Sürdürülebilir bir marka, aynı anda uygun fiyatlı ve görsel olarak çekici olabilir mi?
Kesinlikle! Yaptığımız işin en sevdiğim yanlarından biri de bunu kanıtlamak. Sürdürülebilir seçimler yapmak, fiyat ve estetik gibi alışveriş yaparken önemsediğimiz diğer önemli etkenlerden vazgeçmek anlamına gelmemeli. Sürdürülebilirliğin ve modanın el ele gidebileceğini kanıtlayan, “İyi” (4/5) veya “Harika” (5/5) olarak derecelendirdiğimiz o kadar çok marka var ki... Deri ve kürk kullanmayan Stella McCartney, fairtrade kült sneaker markası Veja ve kullanılmayan kumaşlardan özel parçalar üreten İstanbul merkezli OhSevenDays bunlardan yalnızca birkaçı.
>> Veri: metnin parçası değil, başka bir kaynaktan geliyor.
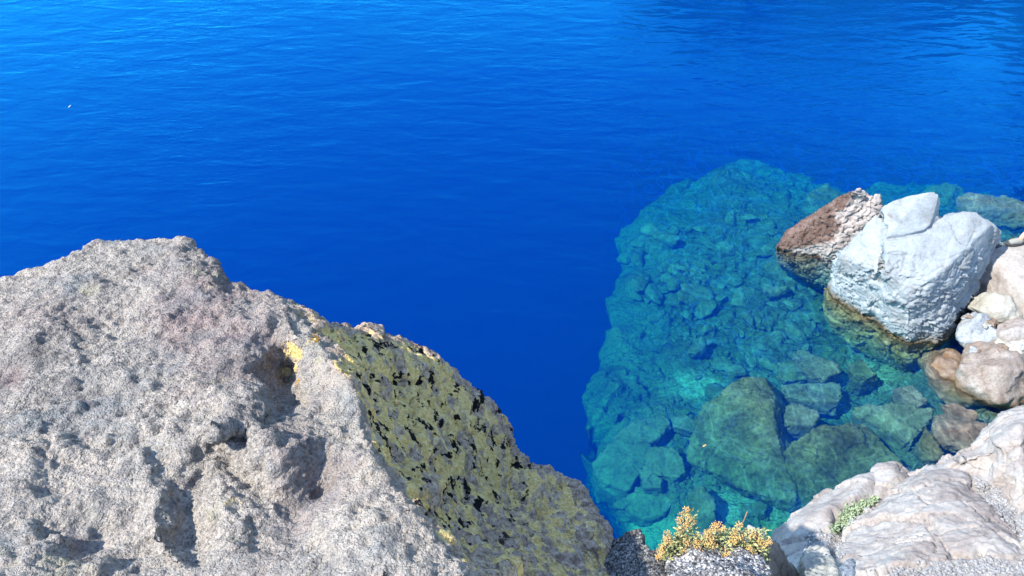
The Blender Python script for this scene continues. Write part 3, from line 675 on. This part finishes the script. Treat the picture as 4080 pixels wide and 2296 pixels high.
    out = [ped(*p) for p in [(3089, 2121, .25), (3165, 2050, .28), (3254, 1988, .30), (3343, 1936, .32), (3385, 1899, .34), (3419, 1885, .36), (3481, 1877, .40), (3529, 1850, .42), (3570, 1839, .42), (3610, 1862, .40), (3660, 1900, .3),
                                  (3700, 2000, .4), (3550, 2120, .55), (3450, 2300, .8), (3400, 2600, 1.2), (2900, 2600, 1.2), (3000, 2300, .5)]]
    ins = [ped(*p) for p in [(3420, 1960, .62), (3300, 2030, .60), (3190, 2110, .55), (3560, 1890, .55), (3480, 1990, .55), (3300, 2130, .68), (3230, 2230, .85), (3120, 2200, .6), (3380, 2080, .55), (3330, 2110, .50), (3300, 2300, 1.0)]]
    sh = relief(out+ins, len(out), [], -1.6, .0)
    me = sculpt([sh], .017, 3, [rough(1.4, .035, 7, .006, seed=3), cracks(1.5, .03, .022, 4, (1, 2.5, 1), .07), strata(4, .010, (.3, .8, .5), .8), rough(16, .003, 38, .0025, seed=6)])
    place_mesh('bedrock', me, M['pale'], 'pinkish white bedrock slab sloping into the water, half in shadow, left of the leafy mat')
    out = [ped(*p) for p in [(3642, 1890, .42), (3665, 1880, .50), (3711, 1849, .62), (3742, 1852, .62), (3769, 1808, .66), (3811, 1788, .72), (3872, 1781, .76), (3900, 1753, .82), (3948, 1705, .88), (3975, 1664, .92), (4017, 1643, .95), (4080, 1619, 1.0),
                                  (4500, 1560, 1.1), (4900, 1900, 1.6), (4600, 2700, 2.3), (3400, 2700, 2.1), (3375, 2290, 1.25), (3355, 2200, 1.0), (3368, 2130, .85), (3400, 2070, .75), (3480, 2008, .65), (3560, 1940, .5)]]
    nb = len(out)
    ins = [ped(*p) for p in [(3700, 1900, .85), (3790, 1990, 1.12), (3900, 2080, 1.3), (4040, 2200, 1.5), (4080, 2260, 1.55), (3560, 2020, .95), (3480, 2130, 1.05), (3450, 2230, 1.2), (3650, 2120, 1.25), (3750, 2250, 1.5), (3560, 2300, 1.5),
                                  (3850, 1880, .82), (3950, 1970, .88), (4050, 2080, 1.0), (3950, 1800, 1.0), (3940, 1900, .86), (3970, 1760, 1.12), (4060, 1700, 1.25), (4080, 1900, 1.25), (4000, 1930, 1.05), (4100, 2000, 1.15), (3760, 1860, .78), (3850, 1810, .92)]]
    sh = relief(out+ins, nb, [(nb, nb+1), (nb+1, nb+2), (nb+2, nb+3)], -1.6, .0)
    me = sculpt([sh], .017, 3, [rough(1.2, .045, 6, .007, seed=13), cracks(1.4, .04, .02, 7, (1, 2.2, 1), .08), strata(3.4, .016, (-.3, .8, .5), 1), rough(16, .0035, 38, .003, seed=16)])
    o = place_mesh('bedrock', me, M['pale'], 'massive pinkish white ridged bedrock filling the lower right corner')
    # near ledge rocks at the bottom
    def near(name, top, drop, mat, label, seed, v=.009, amp=.03, extra=()):
        t = [P(*p) for p in top]; b = [(p[0]*1.0, p[1], p[2]-drop) for p in t]
        me = sculpt([hull(t+b)]+list(extra), v, 3, [rough(5, amp, 22, amp*.3, seed=seed), rough(50, .006, 90, .003, seed=seed)])
        return place_mesh(name, me, mat, label)
    near('ledge_rock', [(2452, 2150, 3.1), (2490, 2125, 3.15), (2535, 2112, 3.15), (2560, 2135, 3.05), (2600, 2190, 2.95), (2640, 2240, 2.8), (2660, 2330, 2.6), (2440, 2400, 2.7), (2400, 2200, 3.1)], .8, M['gravelly_dark'], 'dark shaded gravelly rock left of the flowering shrub', 2)
    near('ledge_rock', [(2650, 2215, 2.75), (2700, 2165, 2.85), (2800, 2150, 2.85), (2900, 2150, 2.85), (2990, 2175, 2.8), (3060, 2190, 2.75), (3085, 2250, 2.6), (3080, 2400, 2.35), (2660, 2420, 2.3), (2840, 2260, 2.5)], .7, M['gravelly'], 'sunlit whitish gravelly rock under the flowering shrub', 4, amp=.035)
    near('ledge_rock', [(2935, 2110, 2.95), (2985, 2088, 3.0), (3030, 2100, 2.98), (3050, 2140, 2.9), (3045, 2190, 2.8), (2940, 2180, 2.82)], .5, M['cream'], 'rounded pale rock rising behind the flowering shrub', 6, amp=.02)
    near('ledge_rock', [(3060, 2142, 3.05), (3085, 2148, 3.1), (3130, 2200, 3.2), (3190, 2300, 3.2), (3250, 2500, 3.1), (3000, 2400, 2.9), (3050, 2200, 2.95)], 1.3, M['brown'], 'brown shaded slab right of the flowering shrub', 8, amp=.02)
    near('ledge_rock', [(3208, 2190, 3.2), (3230, 2177, 3.25), (3290, 2185, 3.25), (3330, 2230, 3.15), (3345, 2296, 3.0), (3380, 2450, 2.8), (3200, 2450, 2.75), (3205, 2280, 2.98)], 1.1, M['cream'], 'pale upright stone with a speckled top at the bottom edge', 10, amp=.018)
    near('ledge_rock', [(3345, 2260, 4.2), (3400, 2230, 4.3), (3420, 2330, 4.0), (3340, 2400, 3.8), (3290, 2320, 4.1)], 2.6, M['bluish'], 'small bluish white stone between the upright stone and the bedrock', 12, amp=.02)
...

Bunun yanında, sürdürülebilir modanın bazen görece daha pahalı olabildiğini de kabul ediyorum; çünkü gerçekte bir giysinin yaratılması için tasarım ve malzeme tedariğinden, üretim ve dağıtıma kadar birçok kaynak ve emek harcanıyor. Burada kendimize hatırlatmamız gereken soru; “eğer bir ürün gerçekten çok ucuzsa, bedelini kim ödüyor?” Yine de, çok da taviz vermemiz gerekmeden, çevresel maliyetleri minimumda ve uygun fiyat alternatifleri sunan birçok marka var. Vintage ve ikinci el de hem bütçemiz, hem de çevre için oldukça mantıklı ve sürdürülebilir yöntemler.
Alışveriş tercihlerimizin markalar için bir güvenoyu olduğu fikrine katılıyor musunuz? Gerçekten bu kadar etkili miyiz?
Good On You’yu başlattık; çünkü eylemlerimizin büyük bir güce sahip olduğuna inanıyoruz. Her gün yaptığımız alışveriş seçimleri çevre üzerinde doğrudan bir etkiye sahip. Farkında olmasak da sektöre neyin gerçekten önemli olduğu konusunda önemli bir sinyal gönderiyoruz. Daha az satın almak ve daha sürdürülebilir markaları tercih etmek küçük adımlar gibi görünebilir; ancak herkes bunu yaparsa büyük bir devrime dönüşür. Hepimiz önemsediğimiz değerlere dayanarak bilinçli seçimler yaptığımızda, markaların yanıt vermekten başka seçeneği kalmayacak. Aksi takdirde pazar paylarını kaybedeceklerini görecekler. Özetle; evet, tüketiciler olarak sandığımızdan çok daha kritik bir rolümüz var. Daha sürdürülebilir bir gelecek hepimizin elinde.
Bundan sonraki hedefleriniz neler?
Daha fazla markayı değerlendirebilmek, platformumuzu büyütmek istiyoruz. Önümüzdeki yıl, on bin markaya ulaşmayı hedefliyoruz. Böylece milyonlarca kişinin daha bilinçli alışveriş yapmasına yardımcı olabileceğimizi umuyorum. Bu da, daha fazla markanın yanıt vermesi ve artık oyuna girmek zorunda kalmaları anlamına geliyor. Birlikte moda endüstrisini daha iyiye götürebiliriz.